Number of millers tumbles to 37

Business Reporter—

The number of flour millers in Zimbabwe has tumbled to just 37 from 368 in 2007 amid sharp competition from cheaper flour imports. Finance Minister Patrick Chinamasa says Government efforts to boost growth of the milling industry had been hamstrung by the flooding of foreign flour onto the domestic market.“Despite support measures availed by Government to the milling industry, the number of producers continue to shrink . . . due to competition from wheat flour imported from the region under bilateral agreements,” said Minister Chinamasa said recently.

Zimbabwe has spent a total $384,4 million importing flour during the period 2009 to 2015. In the first 10 months of this year, $16,7 million had been expended for the same purpose, ZimStat data shows.

Flour imports peaked at $100,6 million in 2011, with 2016 on course to becoming the least, thanks largely to a law passed earlier this year that restricts the importation of several commodities.

Minister Chinamasa said the milling industry was facing serious viability concerns, but there appeared to be green-shoots of hope.
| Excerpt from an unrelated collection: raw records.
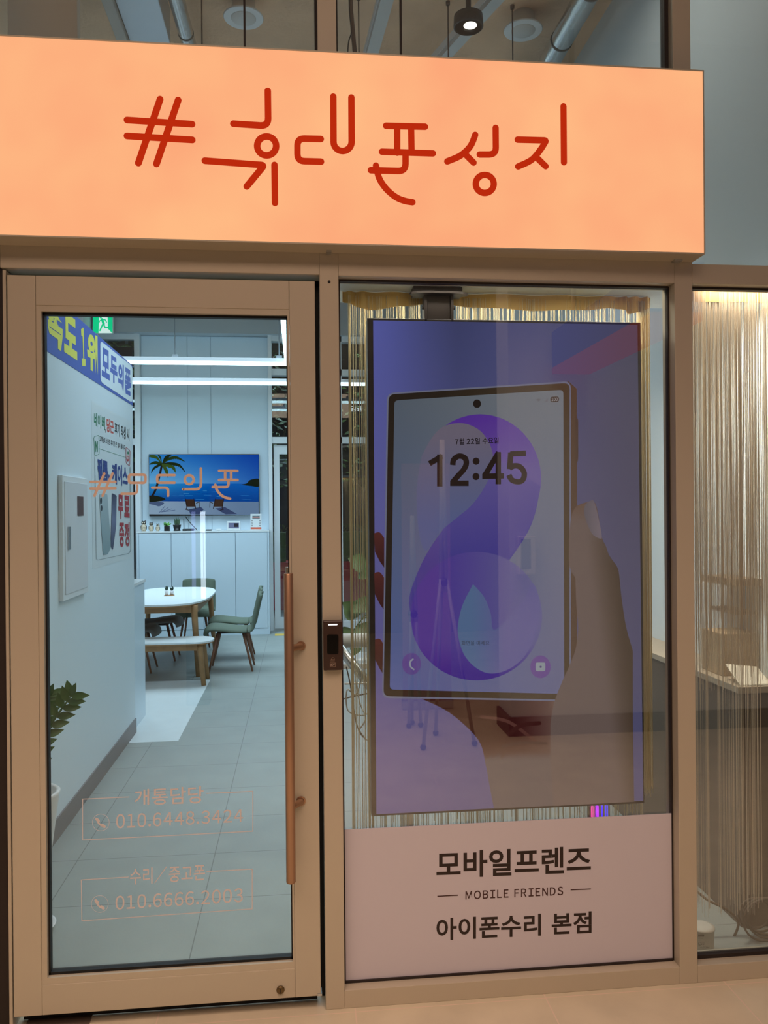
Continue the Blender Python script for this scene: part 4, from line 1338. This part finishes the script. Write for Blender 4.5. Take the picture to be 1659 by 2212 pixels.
# threaded rods hanging from the ceiling
for (px, lb) in ((436, 'thin threaded rod right of the left silver duct'), (775, 'thin threaded rod left of the unlit centre fixture'), (968, 'thin dark rod left of the black downlight'), (1107, 'thin rod under the right air diffuser')):
    p_ = P(px, 60, y=2.0)
    tag(MB().tube([(p_.x, 2.0, P(px, 105, y=2.0).z-0.15), (p_.x, 2.0, ZC)], 0.004, 8).lathe([(0.012, ZC-0.02), (0.012, ZC-0.001)], (p_.x, 2.0, 0), 12).build('hanger_rod', M('brown_rod', (92, 70, 60), 0.6)), lb, 'rod', 'ceiling hanger rods')
p_, q_ = P(758, 20, y=1.8), P(768, 130, y=1.8)
tag(MB().tube([(p_.x, 1.8, ZC), tuple(p_), tuple(q_), (q_.x+0.01, 1.8, q_.z-0.3)], 0.012, 10).build('conduit', MATS['brown_rod']), 'brown conduit pipe hanging from the ceiling just right of the upper post', 'pipe')
tag(MB().tube(smooth([(P(750, 0, y=1.7).x, 1.70, ZC), tuple(P(756, 30, y=1.70)), tuple(P(759, 70, y=1.70)), tuple(P(752, 100, y=1.70)), (P(748, 120, y=1.70).x, 1.70, 3.7)]), 0.004, 6).build('hanging_wire', CABLEB), 'thin dark wire dangling beside the brown conduit pipe', 'wire')

# ================================================================== TABLE, BENCH, CHAIRS
tb = thing('dining_table', 'white topped oak table with rounded ends at the back of the shop', 'table', (-1.32, 5.97, 0))
TX, TYc, HW, HL = -1.32, 5.97, 0.435, 0.885
def super_(cx, cy, a, b, n, z, k=72):
    return [(cx+a*math.copysign(abs(math.cos(2*PI*i/k))**(2/n), math.cos(2*PI*i/k)), cy+b*math.copysign(abs(math.sin(2*PI*i/k))**(2/n), math.sin(2*PI*i/k)), z) for i in range(k)]
MB().prism(super_(TX, TYc, HW, HL, 3.0, 0.676), (0, 0, 0.016)).build('tabletop', TABLEW, tb)
MB().prism(super_(TX, TYc, HW-0.006, HL-0.006, 3.0, 0.664), (0, 0, 0.012)).build('edge_band', OAK, tb)
mbx = MB().box(TX-0.36, TX+0.36, 5.27, 5.295, 0.592, 0.664).box(TX-0.36, TX+0.36, 6.645, 6.67, 0.592, 0.664)
mbx.box(TX-0.36, TX-0.335, 5.295, 6.645, 0.592, 0.664).box(TX+0.335, TX+0.36, 5.295, 6.645, 0.592, 0.664)
mbx.build('apron', OAK, tb)
for sx in (-1, 1):
    for sy in (-1, 1):
        MB().tube([(TX+sx*0.335, TYc+sy*0.69, 0.664), (TX+sx*0.335, TYc+sy*0.69, 0.58), (TX+sx*0.372, TYc+sy*0.755, 0.0)], [0.03, 0.03, 0.021], 12).build('leg', OAK, tb)
bn = thing('bench', 'white topped oak bench at the near end of the table', 'bench', (-1.3, 5.0, 0))
BX0, BX1, BY0, BY1 = -1.83, -0.775, 4.80, 5.17
loop = []
for i in range(19):
    a = -PI/2+PI*i/18
    loop.append((BX1-0.15+0.15*math.cos(a), (BY0+BY1)/2+(BY1-BY0)/2*math.sin(a), 0.372))
for i in range(19):
    a = PI/2+PI*i/18
    loop.append((BX0+0.15+0.15*math.cos(a), (BY0+BY1)/2+(BY1-BY0)/2*math.sin(a), 0.372))
MB().prism(loop, (0, 0, 0.014)).build('seat', TABLEW, bn)
MB().prism([(BX0+(p[0]-BX0)*0.994+0.003, p[1]*0.99+0.01*(BY0+BY1)/2, 0.362) for p in loop], (0, 0, 0.010)).build('edge_band', OAK, bn)
MB().box(BX0+0.12, BX1-0.12, BY0+0.05, BY0+0.07, 0.305, 0.362).box(BX0+0.12, BX1-0.12, BY1-0.07, BY1-0.05, 0.305, 0.362).box(BX1-0.14, BX1-0.12, BY0+0.07, BY1-0.07, 0.305, 0.362).box(BX0+0.12, BX0+0.14, BY0+0.07, BY1-0.07, 0.305, 0.362).build('apron', OAK, bn)
for sx, bx in ((-1, BX0+0.13), (1, BX1-0.11)):
    for sy, by in ((-1, BY0+0.06), (1, BY1-0.06)):
        MB().tube([(bx, by, 0.362), (bx, by, 0.30), (bx+sx*0.035, by+sy*0.05*(1 if sy < 0 else 0.2), 0.0)], [0.027, 0.027, 0.021], 12).build('leg', OAK, bn)


def shell(prof, widths, th, bow):
    """curved panel: profile of (x, z) pairs swept over y with its own width, bowed towards the sides"""
    mb = MB()
    n, k = len(prof), 13
    top, bot = [], []
    for i, ((x, z), wd) in enumerate(zip(prof, widths)):
        a, b = prof[max(i-1, 0)], prof[min(i+1, n-1)]
        t = Vector((b[0]-a[0], b[1]-a[1])).normalized()
        nn = Vector((-t.y, t.x))
        rt, rb = [], []
        for j in range(k):
            s_ = -1+2*j/(k-1)
            e = 1-abs(s_)**6
            lift = bow*abs(s_)**2.4
            c = Vector((x, z))+nn*lift
            hw = th*(0.35+0.65*e)/2
            y = s_*wd/2
            rt.append(mb.bm.verts.new((c.x+nn.x*hw, y, c.y+nn.y*hw)))
            rb.append(mb.bm.verts.new((c.x-nn.x*hw, y, c.y-nn.y*hw)))
        top.append(rt)
        bot.append(rb)
    def quad(*v):
        f = mb.bm.faces.new(v)
        f.smooth = True
    for i in range(n-1):
        for j in range(k-1):
            quad(top[i][j], top[i][j+1], top[i+1][j+1], top[i+1][j])
            quad(bot[i][j], bot[i+1][j], bot[i+1][j+1], bot[i][j+1])
        quad(top[i][0], top[i+1][0], bot[i+1][0], bot[i][0])
        quad(top[i][-1], bot[i][-1], bot[i+1][-1], top[i+1][-1])
    for i in (0, n-1):
        for j in range(k-1): quad(top[i][j], bot[i][j], bot[i][j+1], top[i][j+1])
    return mb


def chair(label, seat_mat, leg_mat, name, group, back_h):
    t = thing(name, label, 'chair', (0, 0, 0), group=group, local=True)
    sp = smooth([(0.245, 0.352), (0.235, 0.395), (0.19, 0.425), (0.08, 0.418), (-0.06, 0.398), (-0.16, 0.396)], 4)
    n = len(sp)
    shell(sp, [0.34+0.07*math.sin(PI*min(1, 0.25+0.75*i/(n-1))) for i in range(n)], 0.04, 0.018).build('seat', seat_mat, t)
    bp = smooth([(-0.165, 0.397), (-0.205, 0.425), (-0.225, 0.50), (-0.248, 0.6), (-0.275, back_h-0.03), (-0.284, back_h)], 4)
    n = len(bp)
    shell(bp, [0.40-0.02*i/(n-1)-0.07*max(0, (i/(n-1)-0.8)/0.2)**2 for i in range(n)], 0.034, 0.022).build('backrest', seat_mat, t)
    MB().box(-0.13, 0.13, -0.11, 0.11, 0.362, 0.376, bev=0.003).build('seat_frame', BLACKP, t)
    for sx, fx_ in ((1, 0.205), (-1, -0.21)):
        for sy in (-1, 1):
            MB().tube([(sx*0.12, sy*0.115, 0.372), (fx_, sy*0.172, 0.0)], [0.0145, 0.009], 10).build('leg', leg_mat, t)
    return t


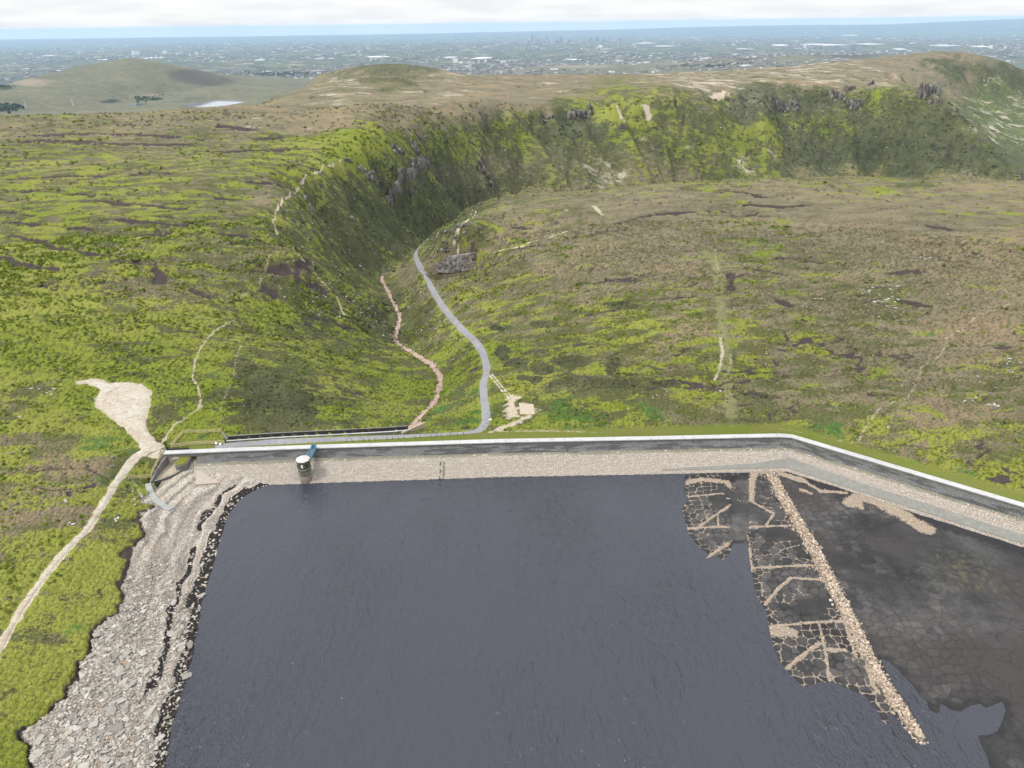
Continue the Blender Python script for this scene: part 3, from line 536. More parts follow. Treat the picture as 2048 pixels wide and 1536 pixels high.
# ------------------------------------------------------------------ meshes
def new_mesh(name, V, Fq, smooth=True):
    me = bpy.data.meshes.new(name); V = np.asarray(V, np.float32); Fq = np.asarray(Fq, np.int32); k = Fq.shape[1]
    me.vertices.add(len(V)); me.vertices.foreach_set('co', V.ravel())
    me.loops.add(Fq.size); me.loops.foreach_set('vertex_index', Fq.ravel())
    me.polygons.add(len(Fq)); me.polygons.foreach_set('loop_start', np.arange(0, Fq.size, k, dtype=np.int32))
    me.polygons.foreach_set('use_smooth', np.full(len(Fq), smooth, bool)); me.update(); return me
def put_attr(me, name, arr, domain='POINT'):
    a = me.attributes.new(name, 'FLOAT_COLOR' if arr.shape[1] == 4 else 'FLOAT_VECTOR', domain)
    a.data.foreach_set('color' if arr.shape[1] == 4 else 'vector', np.ascontiguousarray(arr, np.float32).ravel())
def link(name, me, mat=None, parent=None, **props):
    o = bpy.data.objects.new(name, me); COL.objects.link(o)
    if mat is not None and me is not None and len(me.materials) == 0: me.materials.append(mat)
    if parent is not None: o.parent = parent
    for k, v in props.items(): o[k] = v
    return o
def fan(th0, th1, nt, rows):
    th = np.linspace(th0, th1, nt); tt, r2 = np.meshgrid(th, rows)
    X = r2 * np.sin(tt); Y = r2 * np.cos(tt) - OY
    i = np.arange(len(rows) - 1)[:, None] * nt + np.arange(nt - 1)
    return X, Y, np.stack([i, i + 1, i + nt + 1, i + nt], -1).reshape(-1, 4)
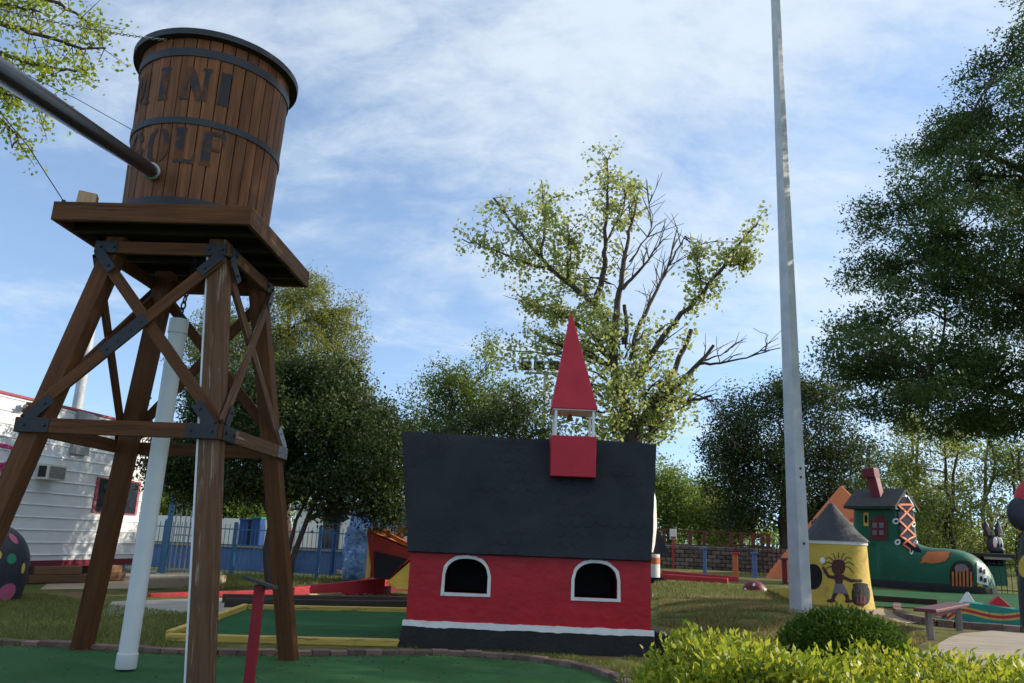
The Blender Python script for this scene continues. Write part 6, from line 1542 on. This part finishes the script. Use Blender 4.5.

He singled out the $40 million investment into Blue Ribbon Foods by Tanzanian firm, Bakhresa Group, as an indicator of the underlying value in Zimbabwe’s grain milling sector.

Bakhresa Group is taking over Blue Ribbon Foods multi-million dollar debts as well as availing capital to replace old equipment.

The deal has boosted capacity utilisation at Blue Ribbon Foods, enhanced domestic competition and caused flour prices to fall to $27 from $32 per 50kg, according to the Finance Minister.

“Such investments need to be nurtured, in order to enhance value addition and linkages with agro-processing and packaging industry,” Minister Chinamasa said.

“It is, thus, proposed to amend the bilateral rules of origin on flour, to the effect that the preferential treatment is granted to flour milled from wheat grown in the country of export.”

Minister Chinamasa has also promised to remove wheat flour from the “General Open Import Licence,” meaning that flour imports will be greatly monitored and restricted, a move long advocated by the milling industry.

Zimbabweans consume 216 million loaves of bread each year and 40 000 tonnes of flour for home baking. Locally produced flour only meets a fraction of the demand.